Iron Man Screenwriters Working on Akira Movie

Collider has exclusively broken the news that the rumored-dead Akira movie is in fact alive and well over at Warner Bros.

The website's inside source claims that two screenwriters are currently at work on Akira, Mark Fergus and Hawk Ostby, who are credited with doing a lot of initial script work for Iron Man (though that script went through several on-set rewrites). The pair also did the pen-work for the excellent Children of Men and are working on the script for the upcoming Cowboys and Aliens, which could re-unite them with Iron Man director Jon Favreau and star Robert Downey Jr.

So what is being planned for the Akira movie and how closely will it resemble Katsuhiro Otomo's 1988 anime classic? Keep reading to the learn the answer.

The Akira anime was set in "Neo-Tokyo" of 2019, so first order of business for an American live-action remake is to transport the story to the U.S. of A. Welcome to "New Manhattan." Also important to note: the iconic electro-magnetic cycle ridden by main character Kaneda in the original anime (see header above) will also appear in the live-action version. Beyond that, details of the film are still pretty vague at this early stage.

If you haven't seen the Akira anime, it tells the tale of a futuristic motorcycle gang whose youngest member, Tetsuo, winds up in a government lab after a bad bike accident. When the g-men's tests unlock massive psychic energies in Tetsuo, the young boy sets out to wreak vengeance on those who mistreated him, even as his new powers spiral grossly out of control.

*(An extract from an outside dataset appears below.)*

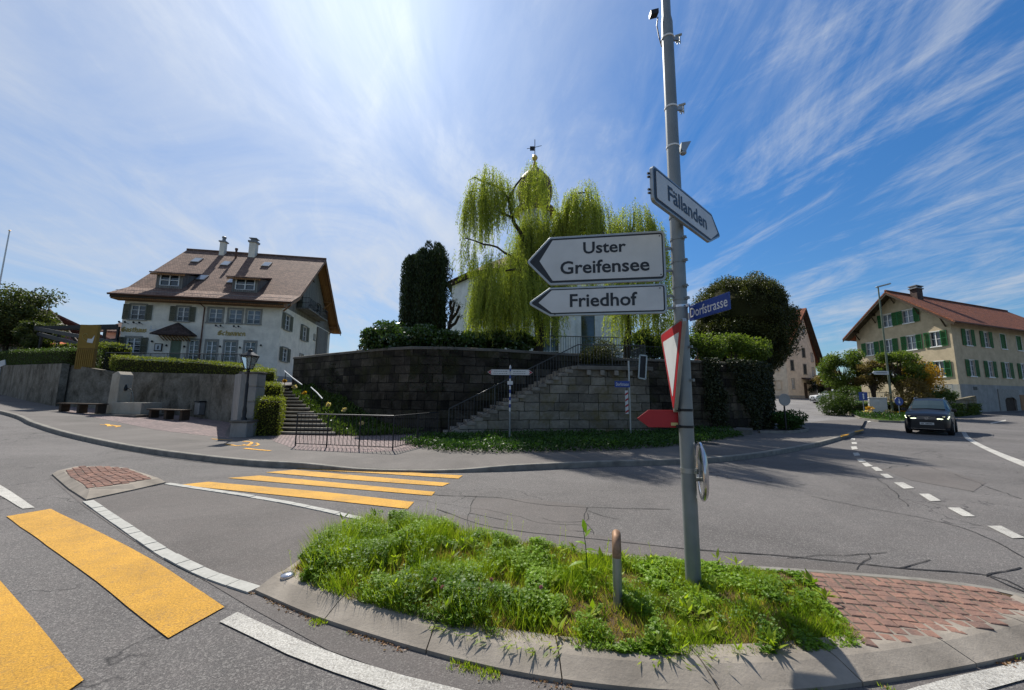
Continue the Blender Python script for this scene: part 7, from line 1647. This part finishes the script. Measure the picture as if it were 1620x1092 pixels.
b=D(1424,662,28.4); t=thing('blue_round_sign','round blue traffic sign with white arrow right of the lamp post','sign',(b.x,28.4,gz(b.x,28.4)+.1)); zz=D(1424,635,28.4).z-gz(b.x,28.4)-.1
mb=MB(); mb.tube([(0,0,0),(0,0,zz)],.03,8); mb.build('post',M['metal'],t); mb=MB(); mb.lathe([(.31,-.01),(.31,.01)],(0,-.06,zz),24,Matrix.Rotation(R_(90),3,'X')); pn=mb.build('disc',M['signb'],t)
mb=MB(); mb.beam((-.0,-.076,zz+.18),(.02,-.076,zz-.08),.004,.05,(1,0,0)); mb.poly([(-.1,-.076,zz-.02),(.1,-.076,zz-.04),(.03,-.076,zz-.18)]); mb.build('white_arrow',M['signt'],pn,rec=False)
b=D(1412,650,29.6); lp=thing('street_lamp','tall slim green grey street lamp in front of the beige house','street lamp',(b.x,29.6,gz(b.x,29.6)+.1)); zz=D(1397,455,29.6).z-lp.location.z
mb=MB(); mb.tube([(0,0,0),(0,0,zz*.35),(0,0,zz)],[.085,.07,.045],12); mb.build('pole',mat('green grey pole paint',(.17,.20,.14),.5,.4,.3,noise=(3,.3)),lp,smooth=True)
mb=MB(); mb.beam((-.15,-.0,zz+.02),(.75,-.25,zz+.25),.22,.10); mb.build('lamp_head',M['metal'],lp,bevel=.02); mb=MB(); mb.beam((.1,-.07,zz+.035),(.68,-.23,zz+.185),.16,.02); mb.build('lamp_lens',M['glass_pale'],lp)
zz2=D(1400,590,29.5).z-lp.location.z; x0=D(1380,590,29.5).x-b.x; 
fs_=thing('finger_sign','small white finger sign pointing left on the tall street lamp','sign',(b.x,29.5,zz2+lp.location.z)); mb=MB(); mb.ext([(x0,-.0,0),(x0+.18,0,-.14),(-.05,0,-.14),(-.05,0,.14),(x0+.18,0,.14)],(0,.03,0)); pn=mb.build('panel',M['signw'],fs_); mb=MB(); mb.box(x0+.3,-.2,-.008,-.003,-.04,.04); mb.build('faint_line',M['pole'],pn)
# ================================================================ CARS
def car(label,loc,rz,paint,front=True,name='parked_car',lit=True,sx=.93):
    t=thing(name,label,'car',loc,rz); t.scale=(.95,.88,.97)
    St=[(2.24,.28,.62,.66,.66,.60),(2.21,.20,.76,.86,.86,.66),(2.08,.18,.86,.96,.96,.76),(1.75,.18,.91,1.02,1.02,.80),(1.25,.18,.93,1.08,1.09,.82),(1.0,.18,.93,1.10,1.14,.80),(.62,.18,.93,1.10,1.38,.75),(.22,.18,.93,1.10,1.60,.70),(-.2,.18,.93,1.11,1.70,.69),(-1.0,.18,.93,1.11,1.74,.69),(-1.7,.18,.92,1.12,1.71,.67),(-2.1,.22,.89,1.12,1.55,.68),(-2.22,.3,.86,1.05,1.14,.74),(-2.25,.34,.82,.7,.72,.72)]
    mb=MB(); vs=[]
    def ring(x,zb,w,bl,zt,wt):
        w*=sx; wt*=sx
        h=[(0,zb),(w*.86,zb),(w*.97,zb+.10),(w,zb+(bl-zb)*.45),(w*.975,bl-.06),(w*.955,bl)]
        if zt-bl<.03: h+=[(wt*1.03,zt-.001),(wt*.8,zt+.015),(0,zt+.03)]
        else: h+=[(wt+(w*.955-wt)*.12,zt-.10),(wt*.88,zt),(0,zt+.03)]
        return [(x,y,z) for y,z in h]+[(x,-y,z) for y,z in h[-2:0:-1]]
    rings=[ring(*s) for s in St]; k=len(rings[0]); 
    for r in rings: vs+=r
    fs=[(i*k+j,i*k+(j+1)%k,(i+1)*k+(j+1)%k,(i+1)*k+j) for i in range(len(rings)-1) for j in range(k)]+[tuple(range(k)),tuple((len(rings)-1)*k+j for j in range(k-1,-1,-1))]
    mb.add(vs,fs); mb.build('body',M[paint],t,smooth=True)
    # glass follows the body skin
    def skin(i,j,f=0): 
        a=Vector(rings[i][j]);return a
    def patch(ids,off,nm,m):
        mb=MB(); 
        for q in ids:
            P=[Vector(rings[i][j]) for i,j in q]; nn=(P[1]-P[0]).cross(P[2]-P[0]).normalized(); c=sum(P,Vector())/len(P)
            if nn.dot(c-Vector((0,0,.9)))<0: nn=-nn
            mb.poly([p.lerp(c,.045)+nn*off for p in P])
        return mb.build(nm,M[m],t,rec=False)
    # windscreen: between stations 5..7 over the top columns j=6..8..10
    def P_(i,j): return Vector(rings[i][j])
    mb=MB(); rows=[]
    for i,f in ((5,.25),(6,0),(7,0)):
        a=P_(5,6).lerp(P_(6,6),.25) if i==5 else P_(i,6); b_=P_(5,8).lerp(P_(6,8),.25) if i==5 else P_(i,8); a2=Vector((a.x,-a.y,a.z)); m1=P_(5,7).lerp(P_(6,7),.25) if i==5 else P_(i,7); m2=Vector((m1.x,-m1.y,m1.z))
        rows.append([p+Vector((.012,0,.010)) for p in (a*.0+Vector((a.x,a.y*.97,a.z)),m1,b_,m2,Vector((a2.x,a2.y*.97,a2.z)))])
    for i in range(2):
        for j in range(4): mb.poly([rows[i][j],rows[i][j+1],rows[i+1][j+1],rows[i+1][j]])
    mb.build('windscreen',M['carg'],t,rec=False)
    for s_ in (1,-1):
        mb=MB()
        for i in (6,7,8,9,10):
            a,b_=Vector(rings[i][5]),Vector(rings[i+1][5]); c,d=Vector(rings[i+1][6]),Vector(rings[i][6])
            q=[p+Vector((0,.008,0)) for p in (a.lerp(d,.05),b_.lerp(c,.05),c.lerp(b_,.08),d.lerp(a,.08))]; q=[Vector((p.x,p.y*s_,p.z)) for p in q]
            cx=sum(q,Vector())/4; q=[p.lerp(cx,.03) for p in q]; mb.poly(q)
        mb.build('side_window',M['carg'],t,rec=False)
        for x in (1.42,-1.35):
            y=.80*sx*s_; ax=Matrix.Rotation(R_(90),3,'X'); mb=MB(); mb.lathe([(.40,-.10),(.405,.10)],(x,s_*.835*sx,.36),24,ax); mb.build('wheel_arch',M['plastic'],t)
            mb=MB(); mb.lathe([(.20,-.12),(.31,-.12),(.33,-.09),(.33,.09),(.31,.12),(.20,.12)],(x,s_*.845*sx,.33),24,ax); wh=mb.build('wheel',M['rubber'],t,smooth=True); mb=MB(); mb.lathe([(.21,-.125),(.215,.125)],(x,s_*.845*sx,.33),18,ax)
            for q in range(5): a_=q*1.2566; mb.beam((x,s_*.98*sx,.33),(x+.2*math.cos(a_),s_*.975*sx,.33+.2*math.sin(a_)),.05,.02,(0,1,0))
            mb.build('rim',M['metal'],wh)
        mb=MB(); mb.obox((.80,s_*1.03*sx,1.16),(.07,0,0),(0,.10,0),(0,0,.075)); mb.beam((.80,s_*.88*sx,1.10),(.80,s_*1.0*sx,1.14),.05,.04); mb.build('wing_mirror',M[paint],t,bevel=.02)
        mb=MB(); mb.tube([(-.1,s_*.63*sx,1.69),(-.2,s_*.62*sx,1.76),(-1.6,s_*.61*sx,1.79),(-1.75,s_*.61*sx,1.72)],.016,6); mb.build('roof_rail',M['chrome'],t)
        # headlight
        hp=[(2.235,.40),(2.15,.74),(2.02,.83),(2.02,.80)]
        mb=MB(); q=[(2.235,s_*.36,.74),(2.215,s_*.62,.73),(2.09,s_*.84*sx,.75),(1.93,s_*.90*sx,.90),(2.10,s_*.76,.90),(2.20,s_*.44,.83)]; mb.poly([Vector(p)+Vector((.016,s_*.010,.004)) for p in q]); hl=mb.build('headlight',M['headglass'],t,rec=False)
        mb=MB(); q=[(2.225,.36,.742),(2.205,.60,.732),(2.08,.83*sx,.755),(1.95,.89*sx,.89),(1.99,.84*sx,.89),(2.09,.77,.795),(2.20,.58,.772),(2.225,.37,.78)]; mb.poly([Vector((p[0]+.024,s_*p[1]+s_*.014,p[2])) for p in q])
        mb.obox((2.185,s_*.62,.84),(.02,0,0),(0,.06,0),(0,0,.03)); mb.build('daylight_strip',M['lamp_on'] if lit else M['signw'],hl,rec=False)
    mb=MB(); mb.poly([(2.255,-.62,.30),(2.255,.62,.30),(2.262,.58,.62),(2.262,-.58,.62)]); mb.poly([(2.266,-.36,.69),(2.266,.36,.69),(2.235,.36,.83),(2.235,-.36,.83)]); mb.build('grille',M['plastic'],t,rec=False)
    mb=MB(); 
    for z,w,x in ((.745,.36,2.262),(.79,.36,2.25),(.27,.64,2.256),(.84,.34,2.235)): mb.box(x-.01,x+.006,-w,w,z,z+.010)
    mb.build('chrome_strips',M['chrome'],t)
    mb=MB(); R2=Matrix.Rotation(R_(90),3,'Y'); n_=20; zc1=.785
    for i in range(n_):
        a0,a1_=2*math.pi*i/n_,2*math.pi*(i+1)/n_; mb.beam((2.272,.065*math.cos(a0),zc1+.065*math.sin(a0)),(2.272,.065*math.cos(a1_),zc1+.065*math.sin(a1_)),.010,.012,(1,0,0))
    for P in ([(-.032,.048),(0,.0),(.032,.048)],[(-.05,.018),(-.026,-.048),(0,.0),(.026,-.048),(.05,.018)]):
        for i in range(len(P)-1): mb.beam((2.272,P[i][0],zc1+P[i][1]),(2.272,P[i+1][0],zc1+P[i+1][1]),.010,.010,(1,0,0))
    mb.build('round_emblem',M['chrome'],t)
    mb=MB(); mb.box(2.264,2.275,-.26,.26,.47,.58); pn=mb.build('number_plate',M['signw'],t); mb=MB()
    x=-.2
    for w in (.05,.04,.0,.04,.04,.04,.04,.04):
        if w: mb.box(2.2755,2.278,x,x+w*.7,.50,.555)
        x+=.052
    mb.build('plate_characters',M['signk'],pn)
    if sx<5:
        mb=MB(); mb.obox((.25,.33,1.36),(.01,0,-.03),(0,.12,0),(.02,0,.03)); mb.box(.4,.44,-.1,.04,1.42,1.47); 
    return t
cg=G(1470,689); ch=Vector((-.775,-.63,0)); an=math.degrees(math.atan2(ch.y,ch.x))
cc=Vector((cg.x,cg.y,0))-ch*2.0+Vector((.3,.3,0))
car('black compact van driving towards the camera with lit headlights',(cc.x,cc.y,gz(cc.x,cc.y)+.01),an,'carp',name='moving_car')
pc=D(1316,640,47); car('white parked car half hidden behind the garden trees',(pc.x,47,gz(pc.x,47)+.02),175,'carw',lit=False)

According to Collider's sources, if the current draft of the script gets the necessary stamp of approval, the Akira movie could go into production as soon as next year, aimed for a 2011 release date. The film has long been gestating over at WB, with Leonardo Dicaprio's Appian Way production company also working to develop the project. We recently reported that Gary Whitta (The Book Of Eli) was rumored to have turned in a draft of Akira, but I guess that didn't pan out.

What do you think - are you betting that a live-action version of Akira finally makes it into theaters? Or is this a project you don't want to see come to fruition?